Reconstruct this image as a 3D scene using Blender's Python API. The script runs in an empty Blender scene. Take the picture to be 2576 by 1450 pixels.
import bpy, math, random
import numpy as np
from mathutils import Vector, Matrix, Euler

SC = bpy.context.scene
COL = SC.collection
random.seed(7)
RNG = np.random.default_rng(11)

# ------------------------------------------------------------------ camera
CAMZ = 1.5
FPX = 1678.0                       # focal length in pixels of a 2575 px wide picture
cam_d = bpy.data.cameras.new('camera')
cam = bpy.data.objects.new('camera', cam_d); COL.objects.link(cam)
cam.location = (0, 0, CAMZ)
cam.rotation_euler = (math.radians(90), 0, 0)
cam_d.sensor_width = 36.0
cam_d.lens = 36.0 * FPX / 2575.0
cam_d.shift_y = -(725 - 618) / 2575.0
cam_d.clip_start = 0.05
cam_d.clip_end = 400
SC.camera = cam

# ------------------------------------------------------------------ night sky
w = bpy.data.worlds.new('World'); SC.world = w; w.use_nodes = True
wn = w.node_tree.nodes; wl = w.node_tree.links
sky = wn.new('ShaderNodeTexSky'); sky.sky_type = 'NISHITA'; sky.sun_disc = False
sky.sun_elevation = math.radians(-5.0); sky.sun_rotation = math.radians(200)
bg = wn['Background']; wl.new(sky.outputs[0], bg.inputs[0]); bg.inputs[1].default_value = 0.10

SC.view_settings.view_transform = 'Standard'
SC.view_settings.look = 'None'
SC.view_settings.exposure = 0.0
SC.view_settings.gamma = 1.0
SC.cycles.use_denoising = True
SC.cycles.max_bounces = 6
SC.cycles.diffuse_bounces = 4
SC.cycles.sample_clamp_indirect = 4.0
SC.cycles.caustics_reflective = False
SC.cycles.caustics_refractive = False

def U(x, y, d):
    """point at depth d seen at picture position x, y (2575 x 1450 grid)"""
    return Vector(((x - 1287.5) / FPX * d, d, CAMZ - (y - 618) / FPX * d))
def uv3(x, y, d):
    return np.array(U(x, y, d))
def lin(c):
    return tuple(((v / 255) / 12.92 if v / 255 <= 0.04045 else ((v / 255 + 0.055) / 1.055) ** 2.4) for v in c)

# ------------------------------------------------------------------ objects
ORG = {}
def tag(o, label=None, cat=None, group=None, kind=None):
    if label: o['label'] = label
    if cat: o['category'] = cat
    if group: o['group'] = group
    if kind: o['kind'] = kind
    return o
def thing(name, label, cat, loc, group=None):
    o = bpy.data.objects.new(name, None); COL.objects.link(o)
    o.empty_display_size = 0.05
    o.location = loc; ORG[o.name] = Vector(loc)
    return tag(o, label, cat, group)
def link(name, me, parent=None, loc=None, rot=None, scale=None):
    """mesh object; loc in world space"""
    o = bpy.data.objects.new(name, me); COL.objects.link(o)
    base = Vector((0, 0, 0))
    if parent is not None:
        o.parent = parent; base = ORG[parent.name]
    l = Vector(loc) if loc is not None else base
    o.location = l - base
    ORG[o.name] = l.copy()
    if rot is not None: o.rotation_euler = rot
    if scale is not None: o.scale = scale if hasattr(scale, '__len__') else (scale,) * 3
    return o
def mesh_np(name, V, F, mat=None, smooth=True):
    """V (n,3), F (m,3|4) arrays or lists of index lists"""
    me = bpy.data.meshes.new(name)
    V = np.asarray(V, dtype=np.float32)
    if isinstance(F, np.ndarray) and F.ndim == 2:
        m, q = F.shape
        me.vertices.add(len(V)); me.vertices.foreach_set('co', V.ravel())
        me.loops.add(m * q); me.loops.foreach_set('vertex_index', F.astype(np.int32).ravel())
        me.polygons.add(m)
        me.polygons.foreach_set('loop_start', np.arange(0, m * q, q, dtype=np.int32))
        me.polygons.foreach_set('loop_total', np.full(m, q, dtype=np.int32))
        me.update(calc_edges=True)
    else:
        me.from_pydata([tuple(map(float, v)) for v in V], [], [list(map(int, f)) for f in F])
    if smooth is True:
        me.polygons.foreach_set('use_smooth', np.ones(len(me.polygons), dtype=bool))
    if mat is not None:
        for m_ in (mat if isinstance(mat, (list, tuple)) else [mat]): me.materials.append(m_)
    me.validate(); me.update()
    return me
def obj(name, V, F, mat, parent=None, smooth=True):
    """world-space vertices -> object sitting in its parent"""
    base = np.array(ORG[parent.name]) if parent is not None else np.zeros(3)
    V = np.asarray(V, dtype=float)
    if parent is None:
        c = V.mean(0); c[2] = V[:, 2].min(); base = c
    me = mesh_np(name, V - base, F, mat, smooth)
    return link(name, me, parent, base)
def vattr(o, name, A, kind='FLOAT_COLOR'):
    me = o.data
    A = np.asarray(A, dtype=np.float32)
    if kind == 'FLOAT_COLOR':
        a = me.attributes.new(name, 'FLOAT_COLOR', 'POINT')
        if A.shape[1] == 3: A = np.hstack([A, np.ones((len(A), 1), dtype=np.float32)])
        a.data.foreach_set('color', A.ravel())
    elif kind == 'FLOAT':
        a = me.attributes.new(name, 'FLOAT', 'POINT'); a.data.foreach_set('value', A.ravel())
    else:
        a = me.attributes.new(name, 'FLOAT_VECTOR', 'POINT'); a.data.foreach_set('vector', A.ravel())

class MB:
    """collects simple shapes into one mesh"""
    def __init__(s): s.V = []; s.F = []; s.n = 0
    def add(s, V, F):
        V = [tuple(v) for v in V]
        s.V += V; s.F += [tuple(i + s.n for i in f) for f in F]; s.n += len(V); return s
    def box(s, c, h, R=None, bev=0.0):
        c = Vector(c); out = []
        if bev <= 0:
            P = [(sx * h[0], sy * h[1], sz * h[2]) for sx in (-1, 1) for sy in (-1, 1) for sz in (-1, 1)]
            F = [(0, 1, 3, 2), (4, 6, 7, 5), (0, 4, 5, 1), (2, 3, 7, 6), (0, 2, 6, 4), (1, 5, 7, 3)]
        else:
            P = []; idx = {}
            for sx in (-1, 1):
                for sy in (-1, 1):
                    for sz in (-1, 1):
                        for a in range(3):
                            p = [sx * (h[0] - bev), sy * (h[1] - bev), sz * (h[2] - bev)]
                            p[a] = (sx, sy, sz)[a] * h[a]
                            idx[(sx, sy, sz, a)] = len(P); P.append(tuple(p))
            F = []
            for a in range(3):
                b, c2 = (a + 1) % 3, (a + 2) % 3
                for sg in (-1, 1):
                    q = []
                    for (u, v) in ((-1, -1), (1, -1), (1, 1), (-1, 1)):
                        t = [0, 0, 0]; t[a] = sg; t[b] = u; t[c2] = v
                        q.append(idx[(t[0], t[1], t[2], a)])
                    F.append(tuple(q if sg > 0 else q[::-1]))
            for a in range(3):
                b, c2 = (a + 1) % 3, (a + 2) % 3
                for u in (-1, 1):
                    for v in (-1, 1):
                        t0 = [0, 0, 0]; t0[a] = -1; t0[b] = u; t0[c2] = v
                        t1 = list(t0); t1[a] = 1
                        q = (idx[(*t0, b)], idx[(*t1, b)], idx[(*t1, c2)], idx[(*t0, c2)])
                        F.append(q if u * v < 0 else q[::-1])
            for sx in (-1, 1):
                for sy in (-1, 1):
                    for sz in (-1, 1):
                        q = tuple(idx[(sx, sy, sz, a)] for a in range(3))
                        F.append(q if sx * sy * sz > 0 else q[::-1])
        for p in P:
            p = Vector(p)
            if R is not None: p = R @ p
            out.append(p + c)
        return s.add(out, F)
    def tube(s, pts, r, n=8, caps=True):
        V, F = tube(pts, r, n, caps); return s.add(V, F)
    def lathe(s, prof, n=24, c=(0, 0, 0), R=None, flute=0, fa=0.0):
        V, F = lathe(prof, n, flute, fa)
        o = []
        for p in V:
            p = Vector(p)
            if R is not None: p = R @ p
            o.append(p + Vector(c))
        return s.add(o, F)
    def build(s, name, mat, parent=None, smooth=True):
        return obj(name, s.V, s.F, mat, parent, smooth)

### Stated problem
Beginning at the top of the data, extract each line through the line containing "RNG = np.random.default_rng(11)" and return those lines exactly, with nothing added.

### Complete answer
Reconstruct this image as a 3D scene using Blender's Python API. The script runs in an empty Blender scene. Take the picture to be 2576 by 1450 pixels.
import bpy, math, random
import numpy as np
from mathutils import Vector, Matrix, Euler

SC = bpy.context.scene
COL = SC.collection
random.seed(7)
RNG = np.random.default_rng(11)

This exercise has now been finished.